The rising prominence of hybrid cloud in the Nordics


Joen Meier Olsen, senior manager of strategy advisers in EMEA for Apptio, says: “The hybrid cloud conversation in the Nordics focuses more on a cloud-if-it-makes-sense principle, rather than a cloud-first principle. Companies are moving to the public cloud if it makes sense from a financial or operational perspective compared to the existing setup, whereas the rest of EMEA is probably more a cloud-first approach.” 

Nordic organisations were early adopters of private cloud, developing the skill set and the operational intelligence to run clouds in their own datacentres or in a co-location arrangement. But as is often the case, early adopters of one technology become laggards when faced with a subsequent innovation. 

“Because so many Nordic companies have been using private clouds with local vendors for such a long time, public cloud offerings were not immediately attractive in that market,” says Margaret Dawson, vice-president of portfolio strategy for Apptio, which was acquired by IBM in August 2023. 

According to Olsen, who is based in Denmark, until recently, the public cloud offered the same service as what customers already had. “The only change was that you got it from a different vendor,” he says.  

But public cloud is much more mature now, offering many of the things that were previously seen as lacking in the Nordics, including better regional sovereignty. Public cloud has also become the best way for most organisations to access the latest generation of technology, including artificial intelligence (AI) and remote work tools.

For these reasons, more enterprises in the Nordics are subscribing to public cloud services. But when they do, they usually end up with a hybrid cloud environment, because they like to also keep their private cloud. 

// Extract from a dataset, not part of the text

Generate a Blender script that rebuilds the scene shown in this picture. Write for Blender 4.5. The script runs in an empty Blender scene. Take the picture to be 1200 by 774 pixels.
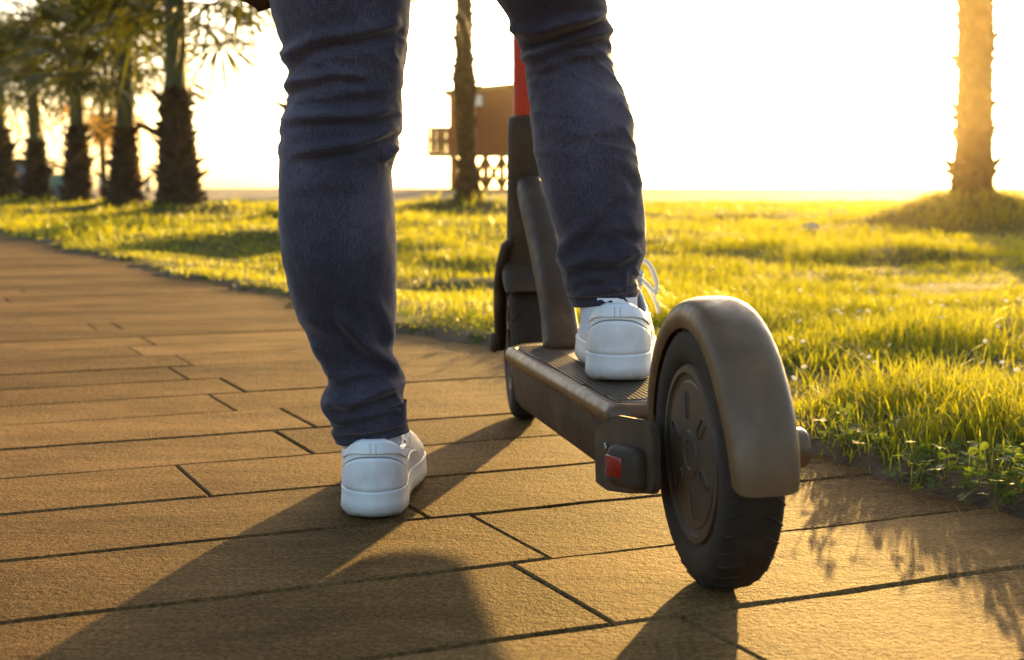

“The main reason companies in the Nordic want hybrid is to do the right thing for the right application and the data in the right place,” says Dawson. “They aren’t going to make a knee-jerk reaction to any one infrastructure.” 

Hybrid cloud offers agility, allowing organisations to make choices based on a given set of needs and removing the risks associated concentrating too much on any one type of infrastructure or location. 

“It helps you to manage your risk,” says Dawson. “It helps you with business continuity and disaster recovery. Another benefit is cost, but only if you have visibility. You can take the cheapest infrastructure when you need it, and you can optimise all of your environments.” 

Making hybrid cloud work 

According to Dawson, cost could be viewed as both a positive and a negative, depending on how the hybrid cloud environment is managed: “If you’re not using the right tools, you probably aren’t optimising cost because you can’t look at everything you need to see – your applications, infrastructure, labour, and different data sources. If you are using the right tools, managing cost becomes a benefit because you have more visibility, which allows you to make optimal choices about where to put your assets.” 

Rationalising where you put applications and data is what Dawson advises people to do. Start out by developing a set of processes and criteria to determine what goes where. Once this is in place, break down the silos inherent to a hybrid environment, then focus on where you put your data and how you keep it under control. 

Maintaining the different skillsets needed to manage the different environments is one of the difficulties inherent to hybrid cloud. “Very few enterprises are doing this in a way that I would call strategic and intentional and cross siloed,” says Dawson. “They have centres of excellence, but they are not enterprise excellent.” 

In some of the larger enterprises a competitive stance arises between the part of the organisations that is being told to optimise applications by moving to the cloud and the datacenter infrastructure people. But business processes need to be consistent – and this can only occur when standardised architectural layers are present across the hybrid environment. Setting up such layers requires cooperation. 

According to Dawson, the effort it takes to get teams to work together pays off. “When you standardise key infrastructure components and orchestration and management layers, you can more easily manage costs,” she says. “You can also minimise the number of vendors you work with, which gives you less work just keeping things updated. Security and compliance also become much easier.”  

Another challenge with hybrid cloud is where to put the data. All too often, people make that decision without really thinking it through. When this happens, they wind up with very little control. “They have dirty data,” says Dawson. “They have data everywhere. They are struggling to just control it, because that is often more difficult with hybrid could. Now that we’re bringing in AI, it’s going to become even more complex.” 

“If you are dependent on data sources that are highly compliant or highly security sensitive, you cannot move everything to the public cloud,” says Dawson. “You may develop a really cool web front end, but you’re going to keep the application and data source on the mainframe because it works fine where it is. You don’t have to have everything in one place. But you do have to be aware of those dependencies and of the integration and security challenges.” 

Because hybrid cloud is on the rise in the Nordics, organisations in that part of the world are among the first to address the challenges. For this reason, it will be worthwhile for IT leaders in other regions to look for best practices gained by their northern counterparts.